Sub-nanosecond heat-based logic, writing and reset in an antiferromagnetic magnetoresistive memory

M. Surynek, A. Farkas, J. Zubac, P. Kubascik, K. Olejnik, F. Krizek, L. Nadvornik, T. Ostatnicky, R. P. Campion, V. Novak, T. Jungwirth, P. Nemec

Published: 2025/9/23

Abstract

Thermal logic aims to create thermal counterparts to electronic circuits. In this work, we investigate experimentally the response of an analog memory device based on a thin film of an antiferromagnetic metal CuMnAs to bursts of heat pulses generated by the absorption of femtosecond laser pulses at room ambient temperature. When a threshold temperature in the heat-based short-term memory of the device is exceeded, the output of the in-memory logic operations is transferred within the same device to a long-term memory, where it can be retrieved at macroscopic times.
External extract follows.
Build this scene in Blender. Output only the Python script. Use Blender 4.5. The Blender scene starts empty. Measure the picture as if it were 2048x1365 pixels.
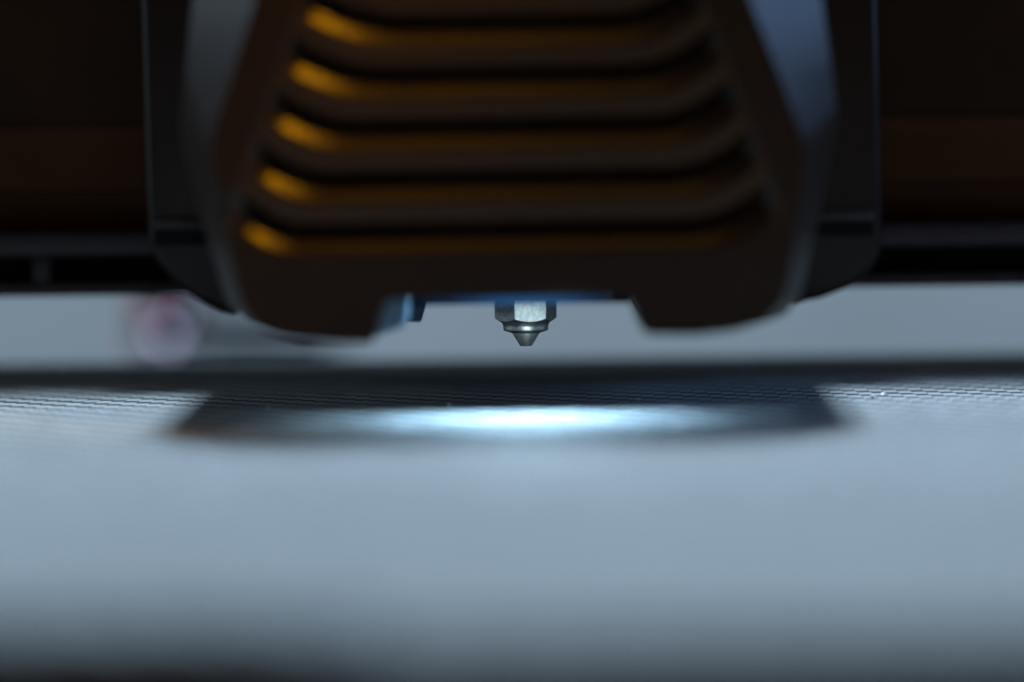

The long-term memory is based on magnetoresistive switching from a reference low-resistive uniform magnetic state to high-resistive metastable nanofragmented magnetic states. The in-memory heat-based logic operations and the conversion of the outputs into the electrically-readable long-term magnetoresistive memory were performed at sub-nanosecond time scales, making them compatible with the GHz frequencies of standard electronics. Finally, we demonstrate the possibility of rapidly resetting the long-term memory to the reference low-resistive state by heat pulses.